Huis Heijen (Hoofdstraat 38-42). Ter plaatse van een ouder, vermoedelijk 11de-eeuws kasteel werd vanaf de 16de eeuw het huidige complex gebouwd.
Het oudste deel is een vroeg-16de-eeuwse kelder met ribloze kruisgewelven en gedrongen natuurstenen middenzuilen. Eind 16de eeuw verrees hierop de hoofdvleugel met zadeldak tussen twee topgevels; een daarvan is een in- en uitgezwenkte gevel met overhoekse pinakels.

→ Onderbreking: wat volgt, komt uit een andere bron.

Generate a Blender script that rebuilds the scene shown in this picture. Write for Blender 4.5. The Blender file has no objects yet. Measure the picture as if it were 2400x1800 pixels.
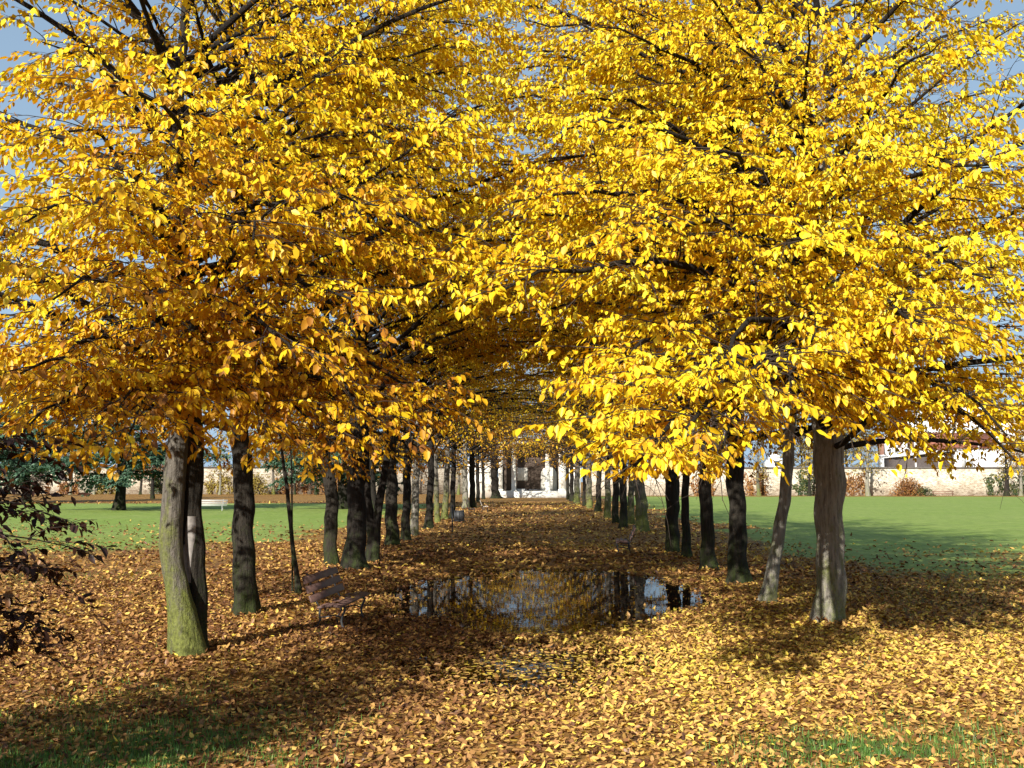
import bpy, math
import numpy as np
from mathutils import Vector, Matrix, Euler
from mathutils.bvhtree import BVHTree

R = math.radians
C = bpy.context.scene.collection
sc = bpy.context.scene

# ------------------------------------------------------------------ camera
F = 2460.0
CAMH = 2.5
cam = bpy.data.cameras.new('camera')
cam.sensor_width = 36
cam.lens = 36 * F / 2400
cam.clip_start = 0.1
cam.clip_end = 3000
co = bpy.data.objects.new('camera', cam)
C.objects.link(co)
co.location = (0, 0, CAMH)
co.rotation_euler = (R(90 + 5.23), 0, R(1.02))
sc.camera = co
CM = Euler(co.rotation_euler).to_matrix()
CP = Vector((0, 0, CAMH))


def ray(px, py):
    return CM @ Vector(((px - 1200) / F, (900 - py) / F, -1))


def at(px, py, Y):
    d = ray(px, py)
    return CP + d * (Y / d.y)


def gnd(px, py):
    d = ray(px, py)
    return CP + d * (-CAMH / d.z)


# ------------------------------------------------------------------ light
SUN_AZ, SUN_EL = 24, 27       # sun behind the camera, to its left
sdir = Vector((-math.sin(R(SUN_AZ)) * math.cos(R(SUN_EL)), -math.cos(R(SUN_AZ)) * math.cos(R(SUN_EL)), math.sin(R(SUN_EL))))
sl = bpy.data.lights.new('sun', 'SUN')
sl.energy = 5.0
sl.angle = R(0.5)
sl.color = (1.0, 0.965, 0.88)
so = bpy.data.objects.new('sun', sl)
C.objects.link(so)
so.location = (-30, -30, 40)
so.rotation_euler = sdir.to_track_quat('Z', 'Y').to_euler()

w = bpy.data.worlds.new('World')
sc.world = w
w.use_nodes = True
nt = w.node_tree
bg = nt.nodes['Background']
sky = nt.nodes.new('ShaderNodeTexSky')
sky.sky_type = 'NISHITA'
sky.sun_disc = False
sky.sun_elevation = R(SUN_EL)
sky.sun_rotation = R(180 + SUN_AZ)
sky.air_density = 1.0
sky.dust_density = 1.2
sky.ozone_density = 1.0
# thin bright cloud veil, mixed by view direction of the sky itself
tc = nt.nodes.new('ShaderNodeTexCoord')
mp = nt.nodes.new('ShaderNodeMapping')
mp.inputs['Scale'].default_value = (2.2, 2.2, 6.0)
nz = nt.nodes.new('ShaderNodeTexNoise')
nz.inputs['Scale'].default_value = 1.6
nz.inputs['Detail'].default_value = 6
nz.inputs['Roughness'].default_value = 0.6
rp = nt.nodes.new('ShaderNodeValToRGB')
rp.color_ramp.elements[0].position = 0.55
rp.color_ramp.elements[1].position = 0.72
mx = nt.nodes.new('ShaderNodeMixRGB')
mx.inputs['Color2'].default_value = (4.8, 6.9, 9.2, 1)
nt.links.new(tc.outputs['Generated'], mp.inputs['Vector'])
nt.links.new(mp.outputs['Vector'], nz.inputs['Vector'])
nt.links.new(nz.outputs['Fac'], rp.inputs['Fac'])
mm = nt.nodes.new('ShaderNodeMath')
mm.operation = 'MULTIPLY'
mm.inputs[1].default_value = 0.45
nt.links.new(rp.outputs['Color'], mm.inputs[0])
sxyz = nt.nodes.new('ShaderNodeSeparateXYZ')
nt.links.new(tc.outputs['Generated'], sxyz.inputs[0])
mr = nt.nodes.new('ShaderNodeMapRange')
mr.inputs['From Min'].default_value = 0.02
mr.inputs['From Max'].default_value = 0.4
mr.inputs['To Min'].default_value = 0.9
mr.inputs['To Max'].default_value = 0.55
nt.links.new(sxyz.outputs['Z'], mr.inputs['Value'])
mxx = nt.nodes.new('ShaderNodeMath')
mxx.operation = 'MAXIMUM'
nt.links.new(mm.outputs[0], mxx.inputs[0])
nt.links.new(mr.outputs['Result'], mxx.inputs[1])
nt.links.new(mxx.outputs[0], mx.inputs['Fac'])
nt.links.new(sky.outputs['Color'], mx.inputs['Color1'])
nt.links.new(mx.outputs['Color'], bg.inputs['Color'])
bg.inputs['Strength'].default_value = 0.05

sc.view_settings.view_transform = 'Standard'
sc.view_settings.look = 'None'
sc.view_settings.exposure = 0.92
sc.view_settings.gamma = 1.0
try:
    sc.cycles.max_bounces = 7
    sc.cycles.diffuse_bounces = 3
    sc.cycles.transmission_bounces = 4
    sc.cycles.transparent_max_bounces = 8
    sc.cycles.caustics_reflective = False
    sc.cycles.caustics_refractive = False
except Exception:
    pass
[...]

Uit dezelfde tijd is de haaks aangebouwde, smallere vleugel met in het midden een vierkante poorttoren. Vermoedelijk rond 1630 lieten Margaretha van Boenen en Gisbert van Vittinghoff gen.
Schell in de binnenhoek van deze vleugels een trappenhuis bouwen, voorzien van een rolwerkgevel met fronton, en daarnaast een bouwdeel met pilasterloze gezwenkte top. Begin 18de eeuw kwamen aan de zuidoostzijde enkele bijgebouwen en een poort tot stand, die met het hoofdgebouw een kleine hof omsluiten.
Aan de noordwestzijde verrees in dezelfde tijd een nederhof met stallen en schuren, alsmede een rentmeesterhuis en een pachterwoning. Boven de poort van het nederhof zitten de jaartalstenen ‘1706’ en ‘1715’.
Het in 1945 sterk beschadigde huis is in opdracht van de nieuwe eigenaar, kunstenaar P. Roovers, in de jaren vijftig in oorspronkelijke toestand herbouwd.